━━━━━ Listed entries
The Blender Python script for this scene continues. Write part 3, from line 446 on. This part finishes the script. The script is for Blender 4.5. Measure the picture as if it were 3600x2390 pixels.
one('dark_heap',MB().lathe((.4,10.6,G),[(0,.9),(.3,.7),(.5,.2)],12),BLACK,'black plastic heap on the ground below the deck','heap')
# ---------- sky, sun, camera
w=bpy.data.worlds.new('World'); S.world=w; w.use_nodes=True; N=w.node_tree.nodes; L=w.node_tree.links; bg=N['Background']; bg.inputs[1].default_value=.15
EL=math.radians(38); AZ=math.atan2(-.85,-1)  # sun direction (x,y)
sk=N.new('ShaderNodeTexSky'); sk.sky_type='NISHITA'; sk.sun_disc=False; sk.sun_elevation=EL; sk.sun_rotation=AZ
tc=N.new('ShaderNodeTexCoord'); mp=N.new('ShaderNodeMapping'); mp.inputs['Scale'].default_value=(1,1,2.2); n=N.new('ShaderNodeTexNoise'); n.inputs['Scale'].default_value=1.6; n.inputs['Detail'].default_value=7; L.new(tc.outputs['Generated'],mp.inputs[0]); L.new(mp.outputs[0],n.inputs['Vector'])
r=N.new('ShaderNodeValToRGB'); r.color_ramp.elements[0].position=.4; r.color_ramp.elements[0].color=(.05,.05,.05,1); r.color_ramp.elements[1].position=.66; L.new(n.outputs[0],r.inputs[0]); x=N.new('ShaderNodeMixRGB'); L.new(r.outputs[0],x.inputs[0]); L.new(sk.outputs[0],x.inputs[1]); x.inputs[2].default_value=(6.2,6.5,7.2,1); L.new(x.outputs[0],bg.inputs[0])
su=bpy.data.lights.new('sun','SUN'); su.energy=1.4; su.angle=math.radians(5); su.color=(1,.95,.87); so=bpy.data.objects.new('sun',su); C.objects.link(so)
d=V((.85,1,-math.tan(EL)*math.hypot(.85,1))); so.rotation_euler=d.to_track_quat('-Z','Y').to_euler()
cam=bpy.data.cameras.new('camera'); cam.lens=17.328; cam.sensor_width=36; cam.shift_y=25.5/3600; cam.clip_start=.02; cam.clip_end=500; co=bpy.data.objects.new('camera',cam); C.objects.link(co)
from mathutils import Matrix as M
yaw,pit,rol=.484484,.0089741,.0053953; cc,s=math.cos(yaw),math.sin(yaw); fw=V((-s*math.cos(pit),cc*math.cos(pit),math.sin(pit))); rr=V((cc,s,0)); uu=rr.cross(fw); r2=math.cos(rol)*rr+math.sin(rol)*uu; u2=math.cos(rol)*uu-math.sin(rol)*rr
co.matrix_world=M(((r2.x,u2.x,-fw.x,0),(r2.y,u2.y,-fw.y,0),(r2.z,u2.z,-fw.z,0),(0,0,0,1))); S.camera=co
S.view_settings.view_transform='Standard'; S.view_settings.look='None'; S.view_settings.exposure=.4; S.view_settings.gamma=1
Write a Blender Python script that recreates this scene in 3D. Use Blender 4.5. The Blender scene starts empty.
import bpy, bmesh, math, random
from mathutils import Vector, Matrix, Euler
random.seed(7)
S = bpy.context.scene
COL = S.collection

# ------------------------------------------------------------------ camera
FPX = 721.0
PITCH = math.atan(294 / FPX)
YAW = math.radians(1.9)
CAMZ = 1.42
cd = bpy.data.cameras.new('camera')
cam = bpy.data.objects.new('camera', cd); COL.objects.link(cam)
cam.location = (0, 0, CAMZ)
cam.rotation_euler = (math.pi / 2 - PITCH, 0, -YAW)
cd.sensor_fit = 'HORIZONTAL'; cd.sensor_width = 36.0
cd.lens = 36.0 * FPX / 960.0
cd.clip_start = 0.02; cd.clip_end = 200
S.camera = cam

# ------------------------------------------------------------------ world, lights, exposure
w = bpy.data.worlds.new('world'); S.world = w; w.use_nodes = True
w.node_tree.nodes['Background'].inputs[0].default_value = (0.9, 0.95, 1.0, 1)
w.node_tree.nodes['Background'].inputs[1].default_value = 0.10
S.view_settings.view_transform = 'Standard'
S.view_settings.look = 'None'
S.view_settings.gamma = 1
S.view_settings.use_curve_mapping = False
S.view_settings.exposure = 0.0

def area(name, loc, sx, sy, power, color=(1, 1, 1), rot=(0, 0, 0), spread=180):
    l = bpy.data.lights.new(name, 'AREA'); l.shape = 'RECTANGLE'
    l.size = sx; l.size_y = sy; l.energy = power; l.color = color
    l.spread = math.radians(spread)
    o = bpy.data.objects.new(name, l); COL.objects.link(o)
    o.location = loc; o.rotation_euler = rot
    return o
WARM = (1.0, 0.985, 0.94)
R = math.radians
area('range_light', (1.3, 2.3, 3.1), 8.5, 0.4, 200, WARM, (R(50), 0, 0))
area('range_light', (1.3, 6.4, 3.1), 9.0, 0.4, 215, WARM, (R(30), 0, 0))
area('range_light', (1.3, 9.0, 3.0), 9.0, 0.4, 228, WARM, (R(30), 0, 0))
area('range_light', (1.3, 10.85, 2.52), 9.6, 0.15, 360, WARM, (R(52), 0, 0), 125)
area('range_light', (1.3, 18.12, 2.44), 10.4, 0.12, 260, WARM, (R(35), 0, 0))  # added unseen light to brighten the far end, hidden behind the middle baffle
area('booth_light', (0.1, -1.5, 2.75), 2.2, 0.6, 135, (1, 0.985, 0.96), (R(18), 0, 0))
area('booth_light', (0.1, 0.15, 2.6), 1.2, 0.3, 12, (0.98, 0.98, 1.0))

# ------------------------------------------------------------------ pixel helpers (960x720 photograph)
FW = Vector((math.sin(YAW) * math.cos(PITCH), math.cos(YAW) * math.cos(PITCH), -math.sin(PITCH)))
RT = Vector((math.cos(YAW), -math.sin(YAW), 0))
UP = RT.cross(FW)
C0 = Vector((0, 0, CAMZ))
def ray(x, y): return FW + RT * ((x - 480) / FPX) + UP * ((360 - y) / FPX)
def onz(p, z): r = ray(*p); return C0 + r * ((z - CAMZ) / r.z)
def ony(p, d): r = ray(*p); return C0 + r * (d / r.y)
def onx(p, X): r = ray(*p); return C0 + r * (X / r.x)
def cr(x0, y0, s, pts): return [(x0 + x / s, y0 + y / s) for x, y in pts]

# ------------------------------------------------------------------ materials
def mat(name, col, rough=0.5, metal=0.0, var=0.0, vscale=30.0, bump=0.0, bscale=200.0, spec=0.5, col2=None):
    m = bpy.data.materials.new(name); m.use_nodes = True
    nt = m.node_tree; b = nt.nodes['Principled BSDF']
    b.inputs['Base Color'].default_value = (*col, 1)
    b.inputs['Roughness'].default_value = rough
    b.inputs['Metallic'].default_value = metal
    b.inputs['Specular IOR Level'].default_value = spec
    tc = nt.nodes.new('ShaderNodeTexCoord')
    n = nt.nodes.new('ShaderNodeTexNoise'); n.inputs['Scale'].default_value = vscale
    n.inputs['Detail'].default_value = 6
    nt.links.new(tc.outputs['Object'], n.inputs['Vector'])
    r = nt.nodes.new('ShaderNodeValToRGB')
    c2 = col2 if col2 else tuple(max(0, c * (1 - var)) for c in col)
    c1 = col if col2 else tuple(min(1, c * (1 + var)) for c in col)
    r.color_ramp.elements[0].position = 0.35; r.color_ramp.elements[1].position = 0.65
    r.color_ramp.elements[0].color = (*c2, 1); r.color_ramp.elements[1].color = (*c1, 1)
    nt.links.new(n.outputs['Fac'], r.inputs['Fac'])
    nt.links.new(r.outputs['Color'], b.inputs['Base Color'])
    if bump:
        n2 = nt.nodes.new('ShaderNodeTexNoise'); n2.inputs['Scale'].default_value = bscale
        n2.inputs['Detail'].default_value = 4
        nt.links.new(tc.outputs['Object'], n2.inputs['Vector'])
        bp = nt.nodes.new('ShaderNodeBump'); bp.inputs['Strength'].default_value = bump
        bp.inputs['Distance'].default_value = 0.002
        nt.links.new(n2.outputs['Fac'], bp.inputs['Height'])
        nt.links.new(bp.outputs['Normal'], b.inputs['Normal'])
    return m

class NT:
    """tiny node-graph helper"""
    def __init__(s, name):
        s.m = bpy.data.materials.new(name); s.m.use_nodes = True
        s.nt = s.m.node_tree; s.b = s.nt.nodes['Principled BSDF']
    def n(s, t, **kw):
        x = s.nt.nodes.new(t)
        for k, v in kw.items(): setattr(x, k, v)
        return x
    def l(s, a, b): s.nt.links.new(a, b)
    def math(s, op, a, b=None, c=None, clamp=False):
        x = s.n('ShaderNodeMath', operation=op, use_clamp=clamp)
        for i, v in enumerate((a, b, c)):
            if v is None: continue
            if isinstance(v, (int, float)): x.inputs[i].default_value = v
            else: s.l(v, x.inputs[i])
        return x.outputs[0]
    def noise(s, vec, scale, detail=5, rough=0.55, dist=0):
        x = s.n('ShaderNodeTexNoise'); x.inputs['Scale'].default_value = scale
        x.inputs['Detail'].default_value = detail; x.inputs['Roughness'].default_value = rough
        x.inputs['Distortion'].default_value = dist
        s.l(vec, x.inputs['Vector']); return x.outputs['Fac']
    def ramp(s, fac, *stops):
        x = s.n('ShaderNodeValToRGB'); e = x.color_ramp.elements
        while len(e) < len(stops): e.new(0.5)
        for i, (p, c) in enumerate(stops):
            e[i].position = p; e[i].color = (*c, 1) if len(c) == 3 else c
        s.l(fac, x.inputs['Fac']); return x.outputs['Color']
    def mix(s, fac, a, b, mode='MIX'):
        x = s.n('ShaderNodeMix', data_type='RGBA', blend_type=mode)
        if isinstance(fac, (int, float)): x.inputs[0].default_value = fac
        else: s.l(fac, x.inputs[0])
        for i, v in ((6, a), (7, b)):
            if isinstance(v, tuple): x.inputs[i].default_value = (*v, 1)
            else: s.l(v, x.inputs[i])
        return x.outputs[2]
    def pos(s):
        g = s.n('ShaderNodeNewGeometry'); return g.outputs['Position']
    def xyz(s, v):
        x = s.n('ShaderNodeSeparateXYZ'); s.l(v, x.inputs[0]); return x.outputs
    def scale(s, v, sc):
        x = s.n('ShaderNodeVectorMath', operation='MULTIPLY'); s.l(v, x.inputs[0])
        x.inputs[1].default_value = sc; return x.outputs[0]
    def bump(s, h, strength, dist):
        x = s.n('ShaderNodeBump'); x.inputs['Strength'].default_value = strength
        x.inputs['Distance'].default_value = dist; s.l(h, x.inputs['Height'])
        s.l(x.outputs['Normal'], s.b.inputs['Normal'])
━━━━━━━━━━
**What is needed:**
Return only the stretch of the material above from the line holding "Write a Blender" through the line holding "S.view_settings.exposure = 0.0", copied exactly.

**Task result:**
Write a Blender Python script that recreates this scene in 3D. Use Blender 4.5. The Blender scene starts empty.
import bpy, bmesh, math, random
from mathutils import Vector, Matrix, Euler
random.seed(7)
S = bpy.context.scene
COL = S.collection

# ------------------------------------------------------------------ camera
FPX = 721.0
PITCH = math.atan(294 / FPX)
YAW = math.radians(1.9)
CAMZ = 1.42
cd = bpy.data.cameras.new('camera')
cam = bpy.data.objects.new('camera', cd); COL.objects.link(cam)
cam.location = (0, 0, CAMZ)
cam.rotation_euler = (math.pi / 2 - PITCH, 0, -YAW)
cd.sensor_fit = 'HORIZONTAL'; cd.sensor_width = 36.0
cd.lens = 36.0 * FPX / 960.0
cd.clip_start = 0.02; cd.clip_end = 200
S.camera = cam

# ------------------------------------------------------------------ world, lights, exposure
w = bpy.data.worlds.new('world'); S.world = w; w.use_nodes = True
w.node_tree.nodes['Background'].inputs[0].default_value = (0.9, 0.95, 1.0, 1)
w.node_tree.nodes['Background'].inputs[1].default_value = 0.10
S.view_settings.view_transform = 'Standard'
S.view_settings.look = 'None'
S.view_settings.gamma = 1
S.view_settings.use_curve_mapping = False
S.view_settings.exposure = 0.0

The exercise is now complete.